On the Performance of Preconditioned Stochastic Gradient Descent

Li, Xi-Lin

arXiv.org Machine Learning 

Stochastic gradient descent (SGD) and its variations, e.g., SGD with either classic or Nesterov momentum, RMSProp, Adam, adaptive learning rates, etc., are popular in diverse stochastic optimization problems, e.g., machine learning and online signal processing [1]-[6]. Off-the-shelf methods from convex optimizations, e.g., the quasi-Newton method, conjugate gradient method and truncated Newton method, i.e., the Hessian-free optimization, are attracting more attentions [7]-[10], and find many successful applications in stochastic optimizations as well.

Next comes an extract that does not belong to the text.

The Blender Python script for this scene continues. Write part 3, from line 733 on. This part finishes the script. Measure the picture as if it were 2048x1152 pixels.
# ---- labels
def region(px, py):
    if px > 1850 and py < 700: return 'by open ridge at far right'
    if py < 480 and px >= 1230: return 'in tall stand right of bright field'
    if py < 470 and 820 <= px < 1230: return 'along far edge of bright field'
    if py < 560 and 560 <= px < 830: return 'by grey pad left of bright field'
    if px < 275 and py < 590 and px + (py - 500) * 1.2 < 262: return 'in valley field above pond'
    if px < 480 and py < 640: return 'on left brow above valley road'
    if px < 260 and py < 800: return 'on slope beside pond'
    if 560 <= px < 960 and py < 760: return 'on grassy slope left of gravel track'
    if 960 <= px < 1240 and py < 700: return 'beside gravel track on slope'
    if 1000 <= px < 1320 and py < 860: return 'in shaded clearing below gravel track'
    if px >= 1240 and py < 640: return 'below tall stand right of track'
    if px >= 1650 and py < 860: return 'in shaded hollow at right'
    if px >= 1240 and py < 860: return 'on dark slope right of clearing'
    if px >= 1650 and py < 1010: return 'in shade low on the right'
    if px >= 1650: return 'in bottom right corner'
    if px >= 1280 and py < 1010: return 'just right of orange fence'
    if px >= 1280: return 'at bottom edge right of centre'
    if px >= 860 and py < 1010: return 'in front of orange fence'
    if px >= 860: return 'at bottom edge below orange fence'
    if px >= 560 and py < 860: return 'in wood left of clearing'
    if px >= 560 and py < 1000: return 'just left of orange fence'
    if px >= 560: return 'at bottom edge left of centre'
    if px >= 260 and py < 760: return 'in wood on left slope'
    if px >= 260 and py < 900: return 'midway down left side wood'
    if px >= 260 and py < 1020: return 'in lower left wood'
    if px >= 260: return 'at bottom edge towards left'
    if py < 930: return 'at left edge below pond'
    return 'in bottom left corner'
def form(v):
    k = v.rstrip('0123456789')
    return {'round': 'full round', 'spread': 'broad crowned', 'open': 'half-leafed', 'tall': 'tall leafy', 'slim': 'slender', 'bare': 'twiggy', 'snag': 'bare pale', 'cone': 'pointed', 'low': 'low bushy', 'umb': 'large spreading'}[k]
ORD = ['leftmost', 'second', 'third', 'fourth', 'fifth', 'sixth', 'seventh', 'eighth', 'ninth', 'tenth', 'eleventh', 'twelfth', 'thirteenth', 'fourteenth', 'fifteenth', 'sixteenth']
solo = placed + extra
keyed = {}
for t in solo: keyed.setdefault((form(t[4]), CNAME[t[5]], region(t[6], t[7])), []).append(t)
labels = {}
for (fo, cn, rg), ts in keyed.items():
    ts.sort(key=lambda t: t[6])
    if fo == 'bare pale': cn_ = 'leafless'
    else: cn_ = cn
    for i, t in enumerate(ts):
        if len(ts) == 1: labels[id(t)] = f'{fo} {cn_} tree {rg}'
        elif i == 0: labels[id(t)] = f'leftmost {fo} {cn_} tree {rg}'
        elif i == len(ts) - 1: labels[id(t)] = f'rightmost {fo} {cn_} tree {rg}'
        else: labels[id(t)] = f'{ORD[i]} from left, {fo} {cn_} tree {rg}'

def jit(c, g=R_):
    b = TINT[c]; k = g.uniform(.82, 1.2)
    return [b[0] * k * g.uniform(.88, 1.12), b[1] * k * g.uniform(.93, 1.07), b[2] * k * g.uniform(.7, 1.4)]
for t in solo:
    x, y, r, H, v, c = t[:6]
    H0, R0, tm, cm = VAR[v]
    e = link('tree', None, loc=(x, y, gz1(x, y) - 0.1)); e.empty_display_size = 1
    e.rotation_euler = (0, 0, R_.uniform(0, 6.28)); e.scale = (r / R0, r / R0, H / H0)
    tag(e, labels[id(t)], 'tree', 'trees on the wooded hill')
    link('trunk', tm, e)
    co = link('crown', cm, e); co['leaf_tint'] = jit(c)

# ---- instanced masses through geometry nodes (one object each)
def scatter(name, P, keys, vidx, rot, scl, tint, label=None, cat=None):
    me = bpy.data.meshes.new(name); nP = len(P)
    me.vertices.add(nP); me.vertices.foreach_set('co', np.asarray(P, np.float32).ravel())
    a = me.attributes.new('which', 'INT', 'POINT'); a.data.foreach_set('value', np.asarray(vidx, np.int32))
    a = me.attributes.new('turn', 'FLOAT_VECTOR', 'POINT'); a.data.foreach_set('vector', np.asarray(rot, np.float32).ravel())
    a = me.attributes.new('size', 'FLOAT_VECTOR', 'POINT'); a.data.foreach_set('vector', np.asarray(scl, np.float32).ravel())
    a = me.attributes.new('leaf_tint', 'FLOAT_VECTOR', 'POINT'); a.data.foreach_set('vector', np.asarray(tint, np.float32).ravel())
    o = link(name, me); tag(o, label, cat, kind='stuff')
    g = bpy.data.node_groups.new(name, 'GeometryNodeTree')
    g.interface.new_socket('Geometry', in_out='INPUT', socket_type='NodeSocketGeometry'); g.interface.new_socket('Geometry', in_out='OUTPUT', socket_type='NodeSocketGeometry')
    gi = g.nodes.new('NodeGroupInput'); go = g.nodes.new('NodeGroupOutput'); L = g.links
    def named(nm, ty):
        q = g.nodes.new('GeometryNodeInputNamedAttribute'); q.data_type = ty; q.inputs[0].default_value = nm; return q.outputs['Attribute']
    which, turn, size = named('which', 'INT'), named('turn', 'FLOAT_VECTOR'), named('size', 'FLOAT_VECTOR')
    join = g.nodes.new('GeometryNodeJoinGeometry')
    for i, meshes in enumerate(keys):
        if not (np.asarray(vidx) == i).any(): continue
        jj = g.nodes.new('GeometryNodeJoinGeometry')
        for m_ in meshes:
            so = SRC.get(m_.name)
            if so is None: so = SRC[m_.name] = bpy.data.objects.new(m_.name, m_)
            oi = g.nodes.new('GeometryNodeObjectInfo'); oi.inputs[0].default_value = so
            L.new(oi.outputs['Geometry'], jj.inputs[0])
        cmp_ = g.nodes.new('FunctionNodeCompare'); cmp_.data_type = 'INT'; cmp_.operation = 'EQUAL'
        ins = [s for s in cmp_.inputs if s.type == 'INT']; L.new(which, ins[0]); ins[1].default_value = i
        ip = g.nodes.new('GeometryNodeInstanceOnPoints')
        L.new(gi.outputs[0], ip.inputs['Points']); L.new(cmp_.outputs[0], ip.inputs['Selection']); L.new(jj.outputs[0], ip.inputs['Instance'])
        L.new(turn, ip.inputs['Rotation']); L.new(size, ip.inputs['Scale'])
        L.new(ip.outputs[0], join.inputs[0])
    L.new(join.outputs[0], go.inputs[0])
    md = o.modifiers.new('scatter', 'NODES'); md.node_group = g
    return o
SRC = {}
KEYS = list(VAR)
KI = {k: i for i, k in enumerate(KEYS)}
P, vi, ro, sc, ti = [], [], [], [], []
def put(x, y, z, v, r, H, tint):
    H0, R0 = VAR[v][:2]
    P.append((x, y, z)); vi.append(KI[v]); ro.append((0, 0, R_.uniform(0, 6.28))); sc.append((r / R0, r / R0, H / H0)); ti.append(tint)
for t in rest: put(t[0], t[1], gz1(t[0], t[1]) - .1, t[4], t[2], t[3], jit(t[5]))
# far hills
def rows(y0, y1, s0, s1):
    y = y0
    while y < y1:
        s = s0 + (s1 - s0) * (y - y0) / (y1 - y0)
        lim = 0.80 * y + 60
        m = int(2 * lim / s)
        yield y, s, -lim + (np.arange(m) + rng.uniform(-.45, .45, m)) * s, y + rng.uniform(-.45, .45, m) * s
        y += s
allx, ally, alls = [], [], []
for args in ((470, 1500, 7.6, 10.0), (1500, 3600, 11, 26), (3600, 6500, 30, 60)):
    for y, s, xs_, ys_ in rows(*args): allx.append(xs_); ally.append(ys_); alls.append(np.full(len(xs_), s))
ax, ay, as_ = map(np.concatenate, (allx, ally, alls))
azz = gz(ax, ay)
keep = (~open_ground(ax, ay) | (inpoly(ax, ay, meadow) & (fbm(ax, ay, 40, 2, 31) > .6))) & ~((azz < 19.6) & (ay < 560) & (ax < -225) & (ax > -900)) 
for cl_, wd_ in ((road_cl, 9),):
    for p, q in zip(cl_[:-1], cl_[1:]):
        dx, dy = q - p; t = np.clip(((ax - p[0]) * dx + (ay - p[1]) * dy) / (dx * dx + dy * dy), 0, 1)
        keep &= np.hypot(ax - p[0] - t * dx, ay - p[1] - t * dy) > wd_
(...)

At the same time, searchings for new optimization theories and learning rules are always active, and methods like natural gradient descent, relative gradient descent, and equilibrated SGD (ESGD) [11]-[13], provide us with great insight into the properties of the parameter spaces and cost function surfaces in stochastic optimizations. This paper studies the performance of preconditioned SGD (PSGD) [14], a method which explicitly considers the non-convexity and gradient noises in stochastic optimizations. We consider preconditioners in several forms, i.e., dense preconditioner, diagonal preconditioner, Kronecker product preconditioner and more flexible forms. ESGD and batch normalization [18] are shown to be PSGDs with specific forms of preconditioners. We also consider different ways to evaluate the Hessianvector product, an important measurement that helps PSGD to adaptively extract the curvature information of cost surfaces. Our benchmark problems have synthetic and real world data, and involves most commonly used neural network models, e.g., recurrent and convolutional networks. We argue that Kronecker product preconditioners are particularly suitable for training neural networks since affine transformations are their basic building blocks.